Our Asia specialist took a step back by framing the recent measures in the context of China’s chief economic policy goal, namely maintaining financial stability. The focus on cleaning up the financial system - addressing shadow banking, developer leverage, local government vehicles - resulted in a hesitancy to deliver the large-scale stimulus efforts seen in the past. Without jeopardizing financial stability, however, policymakers could take steps to try to tap into China’s strengths such as ample household savings - currently hovering near 100% of GDP - that could fuel higher home sales. To achieve this, policymakers should first address the inventory overhang and concerns over developers’ viability, while taking steps to lessen concerns about employment prospects (see Figure 1). Furthermore, he stressed that for any stimulus to succeed in delivering more than just a temporary boost to activity, it is critical for expectations among households and corporates to improve in a way that encourages them to resume spending and investing – something that will take time to determine (TRG Macro Mosaic - What’s next for China’s growth pivot - October 2024).

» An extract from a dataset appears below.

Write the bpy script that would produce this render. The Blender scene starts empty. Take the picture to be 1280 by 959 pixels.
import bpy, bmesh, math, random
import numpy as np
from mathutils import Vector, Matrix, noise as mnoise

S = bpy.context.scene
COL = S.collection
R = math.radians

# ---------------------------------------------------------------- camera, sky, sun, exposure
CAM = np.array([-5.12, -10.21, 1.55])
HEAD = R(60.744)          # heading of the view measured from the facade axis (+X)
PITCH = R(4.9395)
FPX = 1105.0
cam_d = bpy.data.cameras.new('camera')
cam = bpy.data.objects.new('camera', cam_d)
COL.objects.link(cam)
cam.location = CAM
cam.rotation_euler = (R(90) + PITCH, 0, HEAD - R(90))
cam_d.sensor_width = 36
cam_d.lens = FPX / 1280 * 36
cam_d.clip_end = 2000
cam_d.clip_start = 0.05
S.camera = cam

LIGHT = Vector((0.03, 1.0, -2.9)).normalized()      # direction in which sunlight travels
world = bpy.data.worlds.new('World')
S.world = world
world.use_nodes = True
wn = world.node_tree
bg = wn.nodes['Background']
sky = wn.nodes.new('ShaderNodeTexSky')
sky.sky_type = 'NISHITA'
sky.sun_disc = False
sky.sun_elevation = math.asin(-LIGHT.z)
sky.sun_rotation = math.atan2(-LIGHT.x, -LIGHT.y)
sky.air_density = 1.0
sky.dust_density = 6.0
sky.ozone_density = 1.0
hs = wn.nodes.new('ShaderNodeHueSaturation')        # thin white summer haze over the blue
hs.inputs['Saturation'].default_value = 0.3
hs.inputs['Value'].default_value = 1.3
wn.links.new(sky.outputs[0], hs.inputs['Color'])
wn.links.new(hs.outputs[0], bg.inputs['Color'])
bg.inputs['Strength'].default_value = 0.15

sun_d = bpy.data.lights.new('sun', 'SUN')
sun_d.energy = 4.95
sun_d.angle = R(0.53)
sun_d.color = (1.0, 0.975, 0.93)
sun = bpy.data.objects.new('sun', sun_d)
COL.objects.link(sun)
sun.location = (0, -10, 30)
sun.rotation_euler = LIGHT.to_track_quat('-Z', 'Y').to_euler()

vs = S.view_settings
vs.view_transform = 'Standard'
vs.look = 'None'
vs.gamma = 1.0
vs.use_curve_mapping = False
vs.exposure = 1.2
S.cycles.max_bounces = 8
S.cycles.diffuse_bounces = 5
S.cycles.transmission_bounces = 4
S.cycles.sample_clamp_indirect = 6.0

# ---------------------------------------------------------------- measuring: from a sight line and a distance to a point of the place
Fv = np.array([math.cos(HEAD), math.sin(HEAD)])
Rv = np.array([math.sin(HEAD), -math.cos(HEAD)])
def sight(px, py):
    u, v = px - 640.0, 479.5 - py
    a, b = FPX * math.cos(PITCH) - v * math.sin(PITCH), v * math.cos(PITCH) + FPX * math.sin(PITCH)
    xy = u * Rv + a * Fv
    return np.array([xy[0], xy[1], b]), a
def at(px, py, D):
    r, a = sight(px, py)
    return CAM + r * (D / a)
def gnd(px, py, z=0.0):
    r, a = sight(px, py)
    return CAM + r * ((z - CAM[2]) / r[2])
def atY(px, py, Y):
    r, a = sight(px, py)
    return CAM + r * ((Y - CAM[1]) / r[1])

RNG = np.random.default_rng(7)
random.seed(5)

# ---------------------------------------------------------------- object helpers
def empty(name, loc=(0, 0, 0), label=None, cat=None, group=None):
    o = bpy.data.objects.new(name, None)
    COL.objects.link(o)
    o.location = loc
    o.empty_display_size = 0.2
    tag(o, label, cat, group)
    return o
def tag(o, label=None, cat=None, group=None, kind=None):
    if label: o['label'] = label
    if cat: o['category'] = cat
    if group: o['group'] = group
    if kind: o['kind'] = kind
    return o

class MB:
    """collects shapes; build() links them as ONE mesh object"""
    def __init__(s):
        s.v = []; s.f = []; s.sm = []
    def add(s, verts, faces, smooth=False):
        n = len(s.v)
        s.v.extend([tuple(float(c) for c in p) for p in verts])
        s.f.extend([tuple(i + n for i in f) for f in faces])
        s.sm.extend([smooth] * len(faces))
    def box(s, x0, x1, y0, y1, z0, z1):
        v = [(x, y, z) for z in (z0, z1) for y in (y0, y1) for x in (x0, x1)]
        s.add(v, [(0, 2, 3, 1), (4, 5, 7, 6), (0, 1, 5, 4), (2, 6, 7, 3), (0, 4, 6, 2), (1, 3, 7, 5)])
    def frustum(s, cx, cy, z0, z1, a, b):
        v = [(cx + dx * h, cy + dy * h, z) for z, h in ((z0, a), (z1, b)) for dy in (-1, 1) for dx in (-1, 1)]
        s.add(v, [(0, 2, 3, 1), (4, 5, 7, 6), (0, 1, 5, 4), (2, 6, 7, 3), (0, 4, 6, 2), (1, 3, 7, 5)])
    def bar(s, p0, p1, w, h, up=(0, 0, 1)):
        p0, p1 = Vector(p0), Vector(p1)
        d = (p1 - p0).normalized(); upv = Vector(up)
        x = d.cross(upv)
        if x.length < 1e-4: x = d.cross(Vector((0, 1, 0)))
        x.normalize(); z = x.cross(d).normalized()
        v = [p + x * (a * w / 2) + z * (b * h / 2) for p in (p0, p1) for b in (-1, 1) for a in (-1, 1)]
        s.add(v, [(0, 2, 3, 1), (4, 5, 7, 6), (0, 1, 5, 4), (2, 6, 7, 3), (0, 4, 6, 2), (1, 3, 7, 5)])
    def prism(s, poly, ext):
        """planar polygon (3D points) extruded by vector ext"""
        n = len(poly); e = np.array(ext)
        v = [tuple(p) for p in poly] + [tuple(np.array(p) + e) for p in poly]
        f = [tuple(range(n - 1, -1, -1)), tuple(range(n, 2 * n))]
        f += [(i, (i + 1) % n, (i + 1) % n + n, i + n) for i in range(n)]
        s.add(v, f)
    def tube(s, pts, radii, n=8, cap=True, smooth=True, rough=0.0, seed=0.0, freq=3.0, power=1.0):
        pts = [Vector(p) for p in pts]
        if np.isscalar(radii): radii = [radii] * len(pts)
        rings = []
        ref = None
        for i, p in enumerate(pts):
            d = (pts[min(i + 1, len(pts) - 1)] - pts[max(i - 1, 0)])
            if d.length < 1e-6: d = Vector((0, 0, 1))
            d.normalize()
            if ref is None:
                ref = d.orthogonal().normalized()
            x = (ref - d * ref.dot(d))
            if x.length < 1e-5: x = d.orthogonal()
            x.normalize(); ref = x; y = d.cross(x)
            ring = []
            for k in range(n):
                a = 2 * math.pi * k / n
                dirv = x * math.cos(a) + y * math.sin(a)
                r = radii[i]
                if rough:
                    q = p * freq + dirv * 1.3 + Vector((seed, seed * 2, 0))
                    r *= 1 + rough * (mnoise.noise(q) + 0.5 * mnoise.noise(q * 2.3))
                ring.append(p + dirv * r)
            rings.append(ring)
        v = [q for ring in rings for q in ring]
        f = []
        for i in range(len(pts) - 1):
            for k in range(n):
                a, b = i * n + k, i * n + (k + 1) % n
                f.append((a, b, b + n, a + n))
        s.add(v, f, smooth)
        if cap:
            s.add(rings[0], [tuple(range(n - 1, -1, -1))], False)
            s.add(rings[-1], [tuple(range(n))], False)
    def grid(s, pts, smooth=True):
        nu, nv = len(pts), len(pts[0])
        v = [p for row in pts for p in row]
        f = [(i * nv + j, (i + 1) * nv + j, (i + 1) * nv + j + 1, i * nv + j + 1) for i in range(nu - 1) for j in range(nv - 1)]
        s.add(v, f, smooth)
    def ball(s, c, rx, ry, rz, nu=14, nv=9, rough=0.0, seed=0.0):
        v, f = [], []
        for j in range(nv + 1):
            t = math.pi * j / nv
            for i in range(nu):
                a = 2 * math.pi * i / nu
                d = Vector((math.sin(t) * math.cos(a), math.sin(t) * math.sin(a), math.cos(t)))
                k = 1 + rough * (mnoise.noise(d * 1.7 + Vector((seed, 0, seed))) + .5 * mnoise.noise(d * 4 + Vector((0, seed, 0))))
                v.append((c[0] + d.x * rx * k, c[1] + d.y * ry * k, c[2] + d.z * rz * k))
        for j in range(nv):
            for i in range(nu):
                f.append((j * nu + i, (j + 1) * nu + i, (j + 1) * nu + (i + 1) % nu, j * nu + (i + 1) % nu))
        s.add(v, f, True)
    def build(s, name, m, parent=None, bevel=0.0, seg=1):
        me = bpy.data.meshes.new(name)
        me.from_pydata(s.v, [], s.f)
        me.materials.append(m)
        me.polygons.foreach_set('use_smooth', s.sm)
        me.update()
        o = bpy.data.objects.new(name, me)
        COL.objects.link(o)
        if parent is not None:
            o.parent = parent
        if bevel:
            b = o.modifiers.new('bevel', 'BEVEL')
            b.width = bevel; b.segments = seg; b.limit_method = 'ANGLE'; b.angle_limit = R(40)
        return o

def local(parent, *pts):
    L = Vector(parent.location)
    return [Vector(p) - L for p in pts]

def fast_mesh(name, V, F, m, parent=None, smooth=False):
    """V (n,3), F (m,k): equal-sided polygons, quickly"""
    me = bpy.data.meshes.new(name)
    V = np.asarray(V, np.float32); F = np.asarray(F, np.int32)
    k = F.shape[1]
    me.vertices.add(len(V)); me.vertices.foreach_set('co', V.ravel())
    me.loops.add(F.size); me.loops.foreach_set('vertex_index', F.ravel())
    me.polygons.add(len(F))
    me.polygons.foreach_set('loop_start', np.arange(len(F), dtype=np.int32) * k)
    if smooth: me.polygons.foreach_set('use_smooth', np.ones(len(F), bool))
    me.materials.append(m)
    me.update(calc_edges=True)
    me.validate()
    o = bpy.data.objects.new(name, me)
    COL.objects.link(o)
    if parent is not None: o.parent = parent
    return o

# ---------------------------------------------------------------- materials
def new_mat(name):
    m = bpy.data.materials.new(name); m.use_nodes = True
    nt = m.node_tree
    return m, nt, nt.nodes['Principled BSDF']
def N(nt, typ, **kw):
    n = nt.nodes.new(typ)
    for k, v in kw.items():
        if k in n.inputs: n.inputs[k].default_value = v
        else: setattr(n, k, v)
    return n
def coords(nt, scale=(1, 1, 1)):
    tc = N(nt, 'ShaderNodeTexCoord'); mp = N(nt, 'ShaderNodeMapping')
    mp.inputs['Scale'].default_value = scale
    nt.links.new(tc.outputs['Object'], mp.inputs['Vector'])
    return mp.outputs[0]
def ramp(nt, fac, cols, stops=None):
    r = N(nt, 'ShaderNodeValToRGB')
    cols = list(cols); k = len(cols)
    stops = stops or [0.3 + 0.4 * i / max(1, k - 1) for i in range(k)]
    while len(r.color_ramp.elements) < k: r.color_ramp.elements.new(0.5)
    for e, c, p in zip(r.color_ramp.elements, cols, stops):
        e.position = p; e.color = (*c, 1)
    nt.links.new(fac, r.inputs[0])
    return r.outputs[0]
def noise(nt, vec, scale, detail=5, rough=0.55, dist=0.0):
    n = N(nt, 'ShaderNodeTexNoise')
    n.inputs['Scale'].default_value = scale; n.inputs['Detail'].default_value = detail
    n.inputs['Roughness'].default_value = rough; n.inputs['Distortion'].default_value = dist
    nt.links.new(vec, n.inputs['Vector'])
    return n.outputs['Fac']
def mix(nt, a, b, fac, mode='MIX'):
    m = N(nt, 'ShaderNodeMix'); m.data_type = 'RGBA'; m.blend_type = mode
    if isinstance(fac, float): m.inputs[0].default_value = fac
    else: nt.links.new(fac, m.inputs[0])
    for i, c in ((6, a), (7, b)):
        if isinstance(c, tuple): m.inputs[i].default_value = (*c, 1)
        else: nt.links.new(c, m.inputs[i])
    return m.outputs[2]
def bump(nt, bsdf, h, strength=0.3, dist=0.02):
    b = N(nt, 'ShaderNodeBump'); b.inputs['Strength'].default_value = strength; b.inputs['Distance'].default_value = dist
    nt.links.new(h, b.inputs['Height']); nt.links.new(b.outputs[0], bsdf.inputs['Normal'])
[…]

China and EM: market implications
Following the exchange about the details of China’s policy announcements, the discussion shifted to its implications for both domestic and broader emerging market (“EM”) assets. On the former, local shares predictably surged on the surprising news. Besides the stronger pro-growth signal by policymakers, participants noted that the market gains also benefited from historically low positioning and the fact that some measures were directly aimed at propping stocks up (e.g., a liquidity scheme for share repurchases). More recently, however, the stock market gave some of its gains back as investors began to question the full extent of the commitment to the progrowth strategy. Specifically, speakers noted the lack of a clear, sizeable pro-consumer measures – which are probably necessary to lift the economy out of deflation – as something preventing investors from adding more China exposure.
One portfolio manager noted that while the new efforts to stabilize housing and local governments are positive developments, the investment case for China remains uncertain. A key challenge stems from shifting policy priorities, with the economy taking a back seat to the pursuits of self-sufficiency and social stability. The largely technocratic, collective decision-making process of the past also shifted to a more unpredictable, centralized one. The experience of recent years illustrates that investors in China have been repeatedly blindsided, which partly justifies the market’s derating. One analyst also noted that it seems odd to focus on whether China slightly undershoots or meets its 5% growth target, considering that historically, rapid economic growth has not translated into superior earnings growth for Chinese companies (see Figure 2). This may point to deeper challenges including shortcomings with corporate governance and regulatory overreach.
For EM, portfolio managers thought that the China news was positive mostly from a sentiment standpoint – and that should remain the case until there is more information about the size, timeline, and specifics of the full stimulus package. For now, the link from China to EM optimism is based on the notion that policymakers showed their hand by signaling renewed urgency to put a floor on growth – and that removes a persistent source of market uncertainty.